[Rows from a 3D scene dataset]
--
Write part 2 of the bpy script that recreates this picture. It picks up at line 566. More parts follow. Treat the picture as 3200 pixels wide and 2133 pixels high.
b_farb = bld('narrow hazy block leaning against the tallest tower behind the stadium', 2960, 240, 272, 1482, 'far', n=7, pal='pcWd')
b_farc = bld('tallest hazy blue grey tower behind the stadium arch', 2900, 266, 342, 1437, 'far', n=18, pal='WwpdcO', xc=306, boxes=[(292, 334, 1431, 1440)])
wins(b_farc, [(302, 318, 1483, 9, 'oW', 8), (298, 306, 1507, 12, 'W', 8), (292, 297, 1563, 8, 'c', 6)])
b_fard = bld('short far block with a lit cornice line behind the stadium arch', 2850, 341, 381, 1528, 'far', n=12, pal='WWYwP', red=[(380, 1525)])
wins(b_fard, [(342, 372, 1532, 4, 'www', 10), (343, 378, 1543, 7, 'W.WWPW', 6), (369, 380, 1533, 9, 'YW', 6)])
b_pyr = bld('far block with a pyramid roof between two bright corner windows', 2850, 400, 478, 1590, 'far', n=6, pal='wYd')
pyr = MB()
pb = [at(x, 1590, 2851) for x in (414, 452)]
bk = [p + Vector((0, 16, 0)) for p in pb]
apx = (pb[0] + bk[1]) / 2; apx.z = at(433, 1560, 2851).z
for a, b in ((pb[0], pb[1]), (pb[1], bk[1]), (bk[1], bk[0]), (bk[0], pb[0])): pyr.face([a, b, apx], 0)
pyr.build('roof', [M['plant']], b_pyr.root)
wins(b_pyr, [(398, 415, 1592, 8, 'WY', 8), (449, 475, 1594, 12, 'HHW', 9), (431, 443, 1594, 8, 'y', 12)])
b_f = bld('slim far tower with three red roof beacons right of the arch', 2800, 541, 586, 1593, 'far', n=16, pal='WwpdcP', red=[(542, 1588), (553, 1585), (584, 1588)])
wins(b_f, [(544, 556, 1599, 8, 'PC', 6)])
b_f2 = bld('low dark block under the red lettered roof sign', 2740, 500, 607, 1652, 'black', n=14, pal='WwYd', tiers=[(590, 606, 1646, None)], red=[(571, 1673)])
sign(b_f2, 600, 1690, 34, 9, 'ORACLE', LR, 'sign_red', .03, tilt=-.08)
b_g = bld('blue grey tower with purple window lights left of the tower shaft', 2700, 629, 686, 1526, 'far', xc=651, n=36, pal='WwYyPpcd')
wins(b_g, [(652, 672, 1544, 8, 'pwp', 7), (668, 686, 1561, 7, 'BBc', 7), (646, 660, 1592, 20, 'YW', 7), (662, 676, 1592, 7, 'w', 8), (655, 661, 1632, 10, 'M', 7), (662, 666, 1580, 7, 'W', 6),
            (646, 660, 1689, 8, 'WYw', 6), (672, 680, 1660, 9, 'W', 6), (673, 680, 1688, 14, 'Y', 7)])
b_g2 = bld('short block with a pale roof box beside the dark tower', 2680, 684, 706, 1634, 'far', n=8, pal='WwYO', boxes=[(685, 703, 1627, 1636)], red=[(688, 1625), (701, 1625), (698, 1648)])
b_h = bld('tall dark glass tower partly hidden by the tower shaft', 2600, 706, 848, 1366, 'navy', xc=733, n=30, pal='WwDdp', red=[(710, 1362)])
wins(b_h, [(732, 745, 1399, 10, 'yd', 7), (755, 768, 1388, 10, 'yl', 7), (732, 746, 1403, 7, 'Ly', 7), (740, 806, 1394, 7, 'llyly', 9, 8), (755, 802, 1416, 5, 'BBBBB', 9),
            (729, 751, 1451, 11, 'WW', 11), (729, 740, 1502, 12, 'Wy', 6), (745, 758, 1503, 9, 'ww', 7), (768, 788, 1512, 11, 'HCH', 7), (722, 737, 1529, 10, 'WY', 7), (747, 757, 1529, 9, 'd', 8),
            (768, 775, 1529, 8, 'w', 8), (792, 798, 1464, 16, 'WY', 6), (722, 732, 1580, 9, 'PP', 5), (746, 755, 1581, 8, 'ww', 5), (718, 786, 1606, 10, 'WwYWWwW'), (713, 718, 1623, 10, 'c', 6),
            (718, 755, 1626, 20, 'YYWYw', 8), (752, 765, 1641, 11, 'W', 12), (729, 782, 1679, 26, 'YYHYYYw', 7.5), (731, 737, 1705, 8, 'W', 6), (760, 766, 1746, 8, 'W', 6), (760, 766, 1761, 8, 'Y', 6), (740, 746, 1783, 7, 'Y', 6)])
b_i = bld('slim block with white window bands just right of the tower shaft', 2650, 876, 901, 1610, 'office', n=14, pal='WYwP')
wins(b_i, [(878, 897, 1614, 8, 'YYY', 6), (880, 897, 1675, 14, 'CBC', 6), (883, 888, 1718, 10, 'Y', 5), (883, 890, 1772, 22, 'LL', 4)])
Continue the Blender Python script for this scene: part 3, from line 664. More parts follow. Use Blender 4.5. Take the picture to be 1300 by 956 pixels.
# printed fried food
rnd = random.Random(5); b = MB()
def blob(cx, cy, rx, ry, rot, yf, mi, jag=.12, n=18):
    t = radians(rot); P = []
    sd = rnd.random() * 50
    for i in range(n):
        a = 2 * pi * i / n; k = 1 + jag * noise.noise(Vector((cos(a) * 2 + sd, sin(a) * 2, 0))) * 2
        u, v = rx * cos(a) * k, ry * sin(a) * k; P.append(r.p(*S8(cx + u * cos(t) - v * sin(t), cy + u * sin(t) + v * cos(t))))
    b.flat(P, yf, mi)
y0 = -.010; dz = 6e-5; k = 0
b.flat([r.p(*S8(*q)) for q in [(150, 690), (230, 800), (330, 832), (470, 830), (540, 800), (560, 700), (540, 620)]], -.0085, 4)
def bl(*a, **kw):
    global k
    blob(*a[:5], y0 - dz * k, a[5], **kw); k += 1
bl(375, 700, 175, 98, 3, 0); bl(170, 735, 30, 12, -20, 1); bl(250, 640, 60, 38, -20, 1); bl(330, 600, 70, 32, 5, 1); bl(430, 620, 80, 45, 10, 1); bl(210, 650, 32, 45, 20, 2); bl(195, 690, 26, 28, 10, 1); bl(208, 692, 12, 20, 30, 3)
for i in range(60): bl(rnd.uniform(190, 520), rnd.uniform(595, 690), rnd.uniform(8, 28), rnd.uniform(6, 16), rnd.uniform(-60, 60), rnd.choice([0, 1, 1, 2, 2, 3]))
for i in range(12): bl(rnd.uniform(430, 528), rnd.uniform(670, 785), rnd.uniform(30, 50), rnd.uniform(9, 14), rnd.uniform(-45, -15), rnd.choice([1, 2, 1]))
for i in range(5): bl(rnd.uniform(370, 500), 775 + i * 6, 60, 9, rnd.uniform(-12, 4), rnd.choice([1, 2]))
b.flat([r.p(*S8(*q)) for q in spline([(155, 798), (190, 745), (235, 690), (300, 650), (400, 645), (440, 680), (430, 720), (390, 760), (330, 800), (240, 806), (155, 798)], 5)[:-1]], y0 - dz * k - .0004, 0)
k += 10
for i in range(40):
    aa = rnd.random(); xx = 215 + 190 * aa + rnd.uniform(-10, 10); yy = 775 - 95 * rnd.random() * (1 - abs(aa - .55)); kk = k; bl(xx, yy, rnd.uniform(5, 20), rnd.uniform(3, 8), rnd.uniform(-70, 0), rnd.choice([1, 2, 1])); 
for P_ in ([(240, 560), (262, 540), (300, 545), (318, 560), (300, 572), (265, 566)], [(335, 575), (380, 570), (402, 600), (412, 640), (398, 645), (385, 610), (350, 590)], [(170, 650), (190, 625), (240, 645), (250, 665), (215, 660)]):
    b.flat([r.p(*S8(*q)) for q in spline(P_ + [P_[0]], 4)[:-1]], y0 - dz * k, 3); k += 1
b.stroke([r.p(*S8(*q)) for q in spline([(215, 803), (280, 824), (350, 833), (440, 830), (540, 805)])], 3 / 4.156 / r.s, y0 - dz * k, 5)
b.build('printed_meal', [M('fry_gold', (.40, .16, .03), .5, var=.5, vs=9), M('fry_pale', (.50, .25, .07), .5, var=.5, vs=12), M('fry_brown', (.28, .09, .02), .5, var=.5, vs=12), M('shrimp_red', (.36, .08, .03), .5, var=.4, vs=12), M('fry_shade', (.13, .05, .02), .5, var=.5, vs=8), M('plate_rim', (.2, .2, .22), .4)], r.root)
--
» DIRECTIONS FOR THIS TASK:
Reproduce word for word the material above, beginning with the line that contains "b_fard = bld('short" and ending with the line that contains "1533, 9, 'YW', 6)])".

» WRITTEN SOLUTION:
b_fard = bld('short far block with a lit cornice line behind the stadium arch', 2850, 341, 381, 1528, 'far', n=12, pal='WWYwP', red=[(380, 1525)])
wins(b_fard, [(342, 372, 1532, 4, 'www', 10), (343, 378, 1543, 7, 'W.WWPW', 6), (369, 380, 1533, 9, 'YW', 6)])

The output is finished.